COLLECTED MATERIAL —
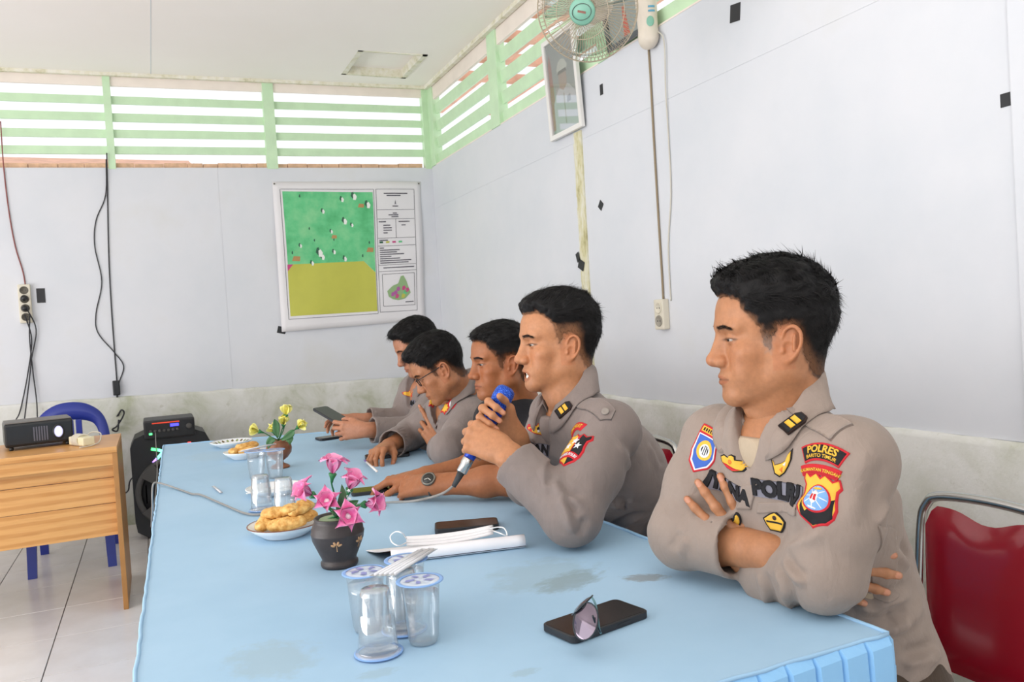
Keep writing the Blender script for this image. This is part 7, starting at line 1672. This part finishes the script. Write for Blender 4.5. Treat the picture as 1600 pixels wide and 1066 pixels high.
# framed portrait, tilting forward from the wall
m_wframe = mat('white_frame', '#e6e4e0', .35); m_glassp = clear_mat('picture_glass', '#f6f8f8', .10, .03, .4)
fp = thing('framed_portrait', 'white framed portrait of a uniformed official, hanging under the right louvres', 'picture', (XW - .012, 3.872, 2.205), 0, None, (0, R(-2.5), 0))
W_, H_ = .36, .535
for a, b_ in (((-.022, -W_ / 2, 0), (0, -W_ / 2 + .026, H_)), ((-.022, W_ / 2 - .026, 0), (0, W_ / 2, H_)), ((-.022, -W_ / 2 + .026, 0), (0, W_ / 2 - .026, .026)), ((-.022, -W_ / 2 + .026, H_ - .026), (0, W_ / 2 - .026, H_))): mesh_obj('frame_rail', MB().box(a, b_, bevel=.003), m_wframe, fp)
mesh_obj('backing', MB().box((-.006, -W_ / 2 + .02, .02), (-.002, W_ / 2 - .02, H_ - .02)), mat('portrait_grey', '#9ba0a1', .5), fp)
def pic(name, poly, c_, o): return mesh_obj(name, MB().prism(poly, lambda p: (-.006 - o, p[0], p[1]), lambda p: (-.0062, p[0], p[1])), mat('portrait_' + name, c_, .55), fp)
pic('red_drape', [(.10, .05), (.155, .05), (.150, .40), (.13, .46), (.115, .38)], '#a8605a', .0004)
pic('white_tunic', [(.125, .03), (-.135, .03), (-.125, .20), (-.06, .255), (.0, .265), (.06, .25), (.12, .19)], '#c9ccd2', .0006)
pic('face', [(.045, .29), (.04, .255), (.0, .235), (-.038, .255), (-.045, .29), (-.04, .335), (.04, .335)], '#b3968a', .0008); pic('cap', [(.05, .335), (-.05, .335), (-.062, .355), (-.035, .39), (.0, .40), (.035, .388), (.06, .355)], '#d7d6cc', .001); pic('cap_peak', [(.05, .325), (-.05, .325), (-.045, .342), (.045, .342)], '#4a4a48', .0012)
pic('emblem', [(.008, .43), (-.008, .43), (-.012, .46), (0, .475), (.012, .46)], '#c7c9c4', .0006); pic('medals', [(-.03, .16), (-.07, .165), (-.07, .20), (-.03, .195)], '#7d8494', .0009); pic('buttons', [(.004, .06), (-.004, .06), (-.004, .22), (.004, .22)], '#8f8a72', .0009)
mesh_obj('glass', MB().box((-.0125, -W_ / 2 + .02, .02), (-.0115, W_ / 2 - .02, H_ - .02)), m_glassp, fp)
# second picture half hidden by the fan
f2 = thing('framed_picture', 'dark framed picture half hidden behind the fan', 'picture', (XW - .01, 3.235, 2.487), 0, None, (0, R(-8), 0))
for a, b_ in (((-.02, -.17, 0), (0, -.145, .42)), ((-.02, .145, 0), (0, .17, .42)), ((-.02, -.145, 0), (0, .145, .022)), ((-.02, -.145, .398), (0, .145, .42))): mesh_obj('frame_rail', MB().box(a, b_, bevel=.002), mat('dark_frame', '#4d5256', .4), f2)
mesh_obj('print', MB().box((-.006, -.15, .01), (-.002, .15, .41)), mat('print_grey', '#8b938f', .4), f2); mesh_obj('red_figure', MB().prism([(-.02, .03), (.03, .03), (.01, .16), (-.005, .16)], lambda p: (-.0072, p[0], p[1]), lambda p: (-.006, p[0], p[1])), mat('print_red', '#b4604f', .5), f2)
# wall fan
m_fanb = mat('fan_beige', '#d9cfc0', .45, var=.08, vscale=12); m_fang = mat('fan_green', '#7fb5a0', .4); m_wire2 = mat('fan_wire', '#b9ab95', .4, .3); m_blade = clear_mat('fan_blade_clear', '#e6ece8', .14, .15, .5); m_motor = mat('fan_motor', '#8a7460', .6)
FH = A3(913, 16, 2.78); ffd = unit(V(-.62, -.60, -.42)); fu = unit(np.cross(ffd, V(0, 0, 1))); fv = np.cross(fu, ffd)
fan = thing('wall_fan', 'dusty beige wall fan with a green hub, mounted high on the right wall', 'fan', (XW, 3.05, 2.50))
fm = Matrix((tuple(fu), tuple(fv), tuple(ffd))).transposed().to_4x4(); fm.translation = Vector(FH)
Rf = .176
mb = MB()
for k in range(78):
    a = 2 * PI * k / 78; q = [(r_ * math.cos(a + r_ * .6), r_ * math.sin(a + r_ * .6), z) for r_, z in ((.042, .030), (.09, .028), (.14, .012), (.168, -.012), (Rf, -.034))]; mb.tube([fm @ Vector(p) for p in q], .0010, 4, caps=False)
    q = [(r_ * math.cos(a), r_ * math.sin(a), z) for r_, z in ((Rf, -.036), (.168, -.065), (.13, -.095), (.06, -.112))]; mb.tube([fm @ Vector(p) for p in q], .0010, 4, caps=False)
g_ = wpart('grille_wires', mb, m_wire2, fan); g_['kind'] = 'stuff'
for r_, z in ((Rf, -.035), (.14, .013), (.09, .029), (.168, -.066)): wpart('grille_ring', MB().tube([fm @ Vector((r_ * math.cos(2 * PI * k / 48), r_ * math.sin(2 * PI * k / 48), z)) for k in range(48)], .0024 if r_ == Rf else .0013, 6, closed=True), m_wire2, fan)
wpart('hub_badge', MB().lathe([(.044, .024), (.045, .031), (.040, .036), (.0005, .038)], 30, 0, fm), m_fang, fan)
wpart('badge_ring', MB().tube([fm @ Vector((.033 * math.cos(2 * PI * k / 30), .026 * math.sin(2 * PI * k / 30), .0385)) for k in range(30)], .0012, 5, closed=True), mat('badge_dark', '#4f5c55', .5), fan); wpart('badge_mark', MB().box((-.014, -.0035, .0375), (.014, .0035, .0392), mtx=fm @ Matrix.Rotation(R(20), 4, 'Z')), mat('badge_red', '#8a5a4e', .5), fan)
for b_ in range(3):
    a0 = 2 * PI * b_ / 3 + .5
    wpart('blade', MB().grid(lambda u, v: fm @ Vector(((.03 + .125 * u) * math.cos(a0 + (v - .5) * (1.25 - .2 * u)), (.03 + .125 * u) * math.sin(a0 + (v - .5) * (1.25 - .2 * u)), -.03 + (v - .5) * .034)), 8, 10, 0, True, .0015), m_blade, fan)
wpart('spindle', MB().lathe([(.028, -.06), (.03, -.03), (.026, .005), (.0005, .01)], 20, 0, fm), m_motor, fan)
wpart('motor', MB().lathe([(.045, -.112), (.062, -.12), (.064, -.17), (.052, -.21), (.03, -.23), (.0005, -.235)], 28, 0, fm), m_fanb, fan)
BR = Vector((XW - .0005, 3.05, 2.49))
bq = Prims(); bq.ecap(V(XW - .035, 3.05, 2.46), V(XW - .04, 3.05, 2.66), V(1, 0, 0), (.050, .040), (.060, .042), .02).ell(V(XW - .035, 3.05, 2.425), (.034, .048, .038), .03); bq.cutplane(V(XW - .0008, 0, 0), V(1, 0, 0))
bv_, bf_ = sdf_mesh(bq, .005); np_obj('wall_bracket', bv_, bf_, m_fanb, fan)
mb = MB(); mb.tube(spline([Vector((XW - .05, 3.05, 2.64)), Vector((XW - .13, 3.02, 2.66)), fm @ Vector((0, 0, -.27)), fm @ Vector((0, 0, -.20))], 6), .022, 12); wpart('neck', mb, m_fanb, fan)
bt = BVHTree.FromPolygons([tuple(p) for p in bv_], [tuple(map(int, q)) for q in bf_])
fr = view_frame(bt, 1016, 33); vf = poly_tris(circle2(.022, 20, 0, 0, .7)); wpart('control_dial', decal_mesh(MB(), vf[0], vf[1], *fr, bt, .004), m_fang, fan)
fr = view_frame(bt, 1018, 13); 
for dy in (-.009, .009): vf = poly_tris(shift2([(-.014, -.004), (.014, -.004), (.014, .004), (-.014, .004)], 0, dy)); wpart('control_mark', decal_mesh(MB(), vf[0], vf[1], *fr, bt, .002), mat('mark_blue', '#5fa3c4', .5), fan)
# ------------------------------------------------------------------ small pieces belong to the part that carries them
def nest(root, names, target, nearest=False):
    ts = [c for c in root.children if c.name.split('.')[0] == target]
    if not ts: return
    for c in list(root.children):
        if c.name.split('.')[0] in names:
            t_ = ts[0]
            if len(ts) > 1: q = c.data.vertices[0].co; t_ = min(ts, key=lambda o: min((v.co - q).length for v in list(o.data.vertices)[::7]))
            c.parent = t_
for rt_ in (root1, root2, root3, root4, root5):
    nest(rt_, ('name_tape', 'chest_badge', 'shoulder_patch', 'sleeve_shield', 'sleeve_badge', 'arm_badge', 'pocket', 'pocket_flap', 'placket'), 'shirt'); nest(rt_, ('collar_insignia',), 'collar'); nest(rt_, ('button',), 'shoulder_strap')
nest(sp, ('knob', 'volume_dial', 'display', 'red_strip'), 'control_panel'); nest(sp, ('woofer_cone', 'grille_arm', 'grille_bar'), 'woofer_ring'); nest(fan, ('badge_ring', 'badge_mark'), 'hub_badge'); nest(fan, ('control_dial', 'control_mark'), 'wall_bracket'); nest(pj, ('lens',), 'lens_ring'); nest(vz, ('carved_blossom',), 'pot'); nest(mk, ('pleat',), 'fabric'); nest(mc, ('switch',), 'body'); nest(sg, ('lens',), 'rim')
nest(mp, ('green_area', 'green_corner', 'yellow_area', 'magenta_area', 'cloud', 'cloud_shadow', 'bare_patch', 'ruled_line', 'printed_line', 'north_arrow', 'legend_box', 'inset_land', 'inset_patch'), 'sheet')
nest(lt, ('text_line', 'inner_print'), 'outer_sheet'); nest(fp, ('red_drape', 'white_tunic', 'face', 'cap', 'cap_peak', 'emblem', 'medals', 'buttons'), 'backing'); nest(f2, ('red_figure',), 'print')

GOAL OF THE EXERCISE — Across the material above, count every line holding "high" and write down only the number.

FINISHED TASK — 2